→ **PROMPT**: Copy out every line that contains the word "MYEL".

→ **GIVEN DATA**:
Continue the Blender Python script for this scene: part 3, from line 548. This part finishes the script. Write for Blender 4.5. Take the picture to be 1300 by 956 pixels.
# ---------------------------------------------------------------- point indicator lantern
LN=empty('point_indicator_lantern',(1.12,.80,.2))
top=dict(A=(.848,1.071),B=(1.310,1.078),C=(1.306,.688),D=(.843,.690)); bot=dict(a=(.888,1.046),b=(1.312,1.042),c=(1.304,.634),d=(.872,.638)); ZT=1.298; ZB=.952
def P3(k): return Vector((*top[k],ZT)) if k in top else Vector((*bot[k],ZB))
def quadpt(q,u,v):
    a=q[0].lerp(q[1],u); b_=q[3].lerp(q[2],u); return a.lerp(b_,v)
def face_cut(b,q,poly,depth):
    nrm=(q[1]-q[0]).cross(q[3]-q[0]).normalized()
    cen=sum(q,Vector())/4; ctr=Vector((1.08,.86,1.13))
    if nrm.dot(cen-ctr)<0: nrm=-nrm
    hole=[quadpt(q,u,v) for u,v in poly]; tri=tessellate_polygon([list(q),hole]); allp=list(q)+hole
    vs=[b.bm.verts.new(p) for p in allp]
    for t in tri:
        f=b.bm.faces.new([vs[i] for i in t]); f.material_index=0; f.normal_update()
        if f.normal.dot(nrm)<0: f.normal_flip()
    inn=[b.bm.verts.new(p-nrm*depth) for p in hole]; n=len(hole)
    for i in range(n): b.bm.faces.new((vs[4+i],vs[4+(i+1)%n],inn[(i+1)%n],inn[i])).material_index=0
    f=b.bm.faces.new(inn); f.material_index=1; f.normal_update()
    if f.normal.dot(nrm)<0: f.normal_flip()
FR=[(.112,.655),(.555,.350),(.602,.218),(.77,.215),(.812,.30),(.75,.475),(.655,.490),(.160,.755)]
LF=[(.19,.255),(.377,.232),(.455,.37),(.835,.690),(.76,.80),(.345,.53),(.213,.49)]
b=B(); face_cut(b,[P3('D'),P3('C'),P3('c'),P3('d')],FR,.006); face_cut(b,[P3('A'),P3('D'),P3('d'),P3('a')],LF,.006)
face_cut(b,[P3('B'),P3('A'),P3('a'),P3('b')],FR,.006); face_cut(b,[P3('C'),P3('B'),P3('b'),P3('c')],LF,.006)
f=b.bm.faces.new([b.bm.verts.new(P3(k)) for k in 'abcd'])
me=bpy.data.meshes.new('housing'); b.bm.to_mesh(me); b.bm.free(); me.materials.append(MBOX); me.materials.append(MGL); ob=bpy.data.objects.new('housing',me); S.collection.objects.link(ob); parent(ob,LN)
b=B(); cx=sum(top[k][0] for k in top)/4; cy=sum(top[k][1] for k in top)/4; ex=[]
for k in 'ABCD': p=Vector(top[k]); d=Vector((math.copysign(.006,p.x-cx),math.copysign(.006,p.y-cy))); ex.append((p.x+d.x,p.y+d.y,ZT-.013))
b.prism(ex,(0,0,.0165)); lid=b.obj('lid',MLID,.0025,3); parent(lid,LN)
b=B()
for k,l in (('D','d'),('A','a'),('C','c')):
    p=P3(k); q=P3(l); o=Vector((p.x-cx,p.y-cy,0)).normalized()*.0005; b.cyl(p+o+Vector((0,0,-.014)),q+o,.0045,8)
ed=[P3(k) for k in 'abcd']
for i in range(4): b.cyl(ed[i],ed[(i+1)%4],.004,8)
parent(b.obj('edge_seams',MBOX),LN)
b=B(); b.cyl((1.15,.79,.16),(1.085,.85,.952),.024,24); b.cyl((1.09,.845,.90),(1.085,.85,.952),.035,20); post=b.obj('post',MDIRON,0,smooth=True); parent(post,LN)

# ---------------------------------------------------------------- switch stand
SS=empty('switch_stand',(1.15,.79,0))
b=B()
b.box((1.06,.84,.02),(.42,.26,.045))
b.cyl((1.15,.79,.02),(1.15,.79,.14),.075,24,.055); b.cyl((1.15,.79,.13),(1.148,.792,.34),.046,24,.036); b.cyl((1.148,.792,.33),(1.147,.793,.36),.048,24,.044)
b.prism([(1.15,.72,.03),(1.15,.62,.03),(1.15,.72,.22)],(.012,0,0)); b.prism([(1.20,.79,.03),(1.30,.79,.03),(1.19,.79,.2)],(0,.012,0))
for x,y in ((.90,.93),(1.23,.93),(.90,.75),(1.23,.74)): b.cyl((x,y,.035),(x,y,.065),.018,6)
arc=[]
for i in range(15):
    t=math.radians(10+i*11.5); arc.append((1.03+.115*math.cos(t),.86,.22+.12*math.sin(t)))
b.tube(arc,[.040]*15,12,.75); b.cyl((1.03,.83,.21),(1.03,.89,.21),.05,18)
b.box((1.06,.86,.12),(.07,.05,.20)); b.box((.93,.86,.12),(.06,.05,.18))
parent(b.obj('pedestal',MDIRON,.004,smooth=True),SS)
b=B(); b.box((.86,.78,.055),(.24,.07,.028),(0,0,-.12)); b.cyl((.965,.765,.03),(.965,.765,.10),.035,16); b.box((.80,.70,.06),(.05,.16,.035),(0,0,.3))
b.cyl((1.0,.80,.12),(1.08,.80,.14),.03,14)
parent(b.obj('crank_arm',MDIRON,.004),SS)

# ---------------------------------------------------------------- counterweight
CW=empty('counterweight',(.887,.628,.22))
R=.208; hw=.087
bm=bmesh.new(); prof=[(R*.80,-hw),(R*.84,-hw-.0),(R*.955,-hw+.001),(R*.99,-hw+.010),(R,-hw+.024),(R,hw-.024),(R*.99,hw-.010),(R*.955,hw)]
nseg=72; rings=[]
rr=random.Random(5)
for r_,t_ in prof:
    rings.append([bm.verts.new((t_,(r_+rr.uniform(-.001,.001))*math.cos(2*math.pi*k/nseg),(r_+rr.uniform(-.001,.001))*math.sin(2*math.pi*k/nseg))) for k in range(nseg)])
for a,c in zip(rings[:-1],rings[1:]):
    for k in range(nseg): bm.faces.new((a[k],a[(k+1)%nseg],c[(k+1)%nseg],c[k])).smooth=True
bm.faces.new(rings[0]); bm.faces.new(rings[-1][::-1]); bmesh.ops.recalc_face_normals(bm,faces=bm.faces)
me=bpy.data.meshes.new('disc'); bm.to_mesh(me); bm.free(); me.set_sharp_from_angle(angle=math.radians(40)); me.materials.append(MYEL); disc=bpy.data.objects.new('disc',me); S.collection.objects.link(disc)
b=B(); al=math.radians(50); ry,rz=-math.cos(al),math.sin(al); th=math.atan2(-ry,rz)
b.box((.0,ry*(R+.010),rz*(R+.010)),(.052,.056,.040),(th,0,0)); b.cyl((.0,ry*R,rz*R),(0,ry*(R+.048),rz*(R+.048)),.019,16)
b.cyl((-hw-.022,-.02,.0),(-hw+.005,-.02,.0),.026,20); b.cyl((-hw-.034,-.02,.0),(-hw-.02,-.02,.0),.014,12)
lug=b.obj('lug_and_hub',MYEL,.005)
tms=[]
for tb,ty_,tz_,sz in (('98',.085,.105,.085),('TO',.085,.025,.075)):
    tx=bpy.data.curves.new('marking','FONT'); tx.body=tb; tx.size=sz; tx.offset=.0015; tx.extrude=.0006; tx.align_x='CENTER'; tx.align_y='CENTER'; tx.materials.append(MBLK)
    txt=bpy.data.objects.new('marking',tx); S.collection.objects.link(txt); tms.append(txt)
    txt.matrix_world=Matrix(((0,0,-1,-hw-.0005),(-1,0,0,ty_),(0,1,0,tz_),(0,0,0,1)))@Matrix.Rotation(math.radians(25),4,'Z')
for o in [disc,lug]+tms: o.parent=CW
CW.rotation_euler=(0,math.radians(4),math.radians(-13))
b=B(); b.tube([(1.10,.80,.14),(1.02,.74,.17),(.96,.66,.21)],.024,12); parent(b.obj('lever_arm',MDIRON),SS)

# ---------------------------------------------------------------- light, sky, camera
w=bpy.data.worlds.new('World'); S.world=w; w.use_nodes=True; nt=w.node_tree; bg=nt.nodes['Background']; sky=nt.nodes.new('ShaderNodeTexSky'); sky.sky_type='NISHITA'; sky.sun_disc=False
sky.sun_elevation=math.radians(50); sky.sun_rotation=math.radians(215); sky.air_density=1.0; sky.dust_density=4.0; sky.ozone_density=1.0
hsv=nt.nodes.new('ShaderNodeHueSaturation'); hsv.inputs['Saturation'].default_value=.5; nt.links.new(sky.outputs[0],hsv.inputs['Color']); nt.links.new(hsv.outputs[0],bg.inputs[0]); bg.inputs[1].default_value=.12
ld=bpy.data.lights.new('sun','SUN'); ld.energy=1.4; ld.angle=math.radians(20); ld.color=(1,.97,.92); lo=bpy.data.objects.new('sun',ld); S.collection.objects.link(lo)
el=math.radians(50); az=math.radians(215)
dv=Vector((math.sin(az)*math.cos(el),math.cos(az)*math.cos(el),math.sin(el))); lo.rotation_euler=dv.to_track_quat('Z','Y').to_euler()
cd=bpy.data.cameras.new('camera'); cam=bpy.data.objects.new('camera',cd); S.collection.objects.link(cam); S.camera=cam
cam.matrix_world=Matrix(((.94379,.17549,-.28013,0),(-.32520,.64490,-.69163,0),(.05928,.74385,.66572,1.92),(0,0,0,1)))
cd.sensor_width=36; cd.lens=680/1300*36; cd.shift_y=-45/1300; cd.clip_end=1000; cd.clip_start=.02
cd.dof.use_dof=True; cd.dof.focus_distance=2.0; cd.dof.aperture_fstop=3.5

→ **FULL OUTPUT**:
me=bpy.data.meshes.new('disc'); bm.to_mesh(me); bm.free(); me.set_sharp_from_angle(angle=math.radians(40)); me.materials.append(MYEL); disc=bpy.data.objects.new('disc',me); S.collection.objects.link(disc)
lug=b.obj('lug_and_hub',MYEL,.005)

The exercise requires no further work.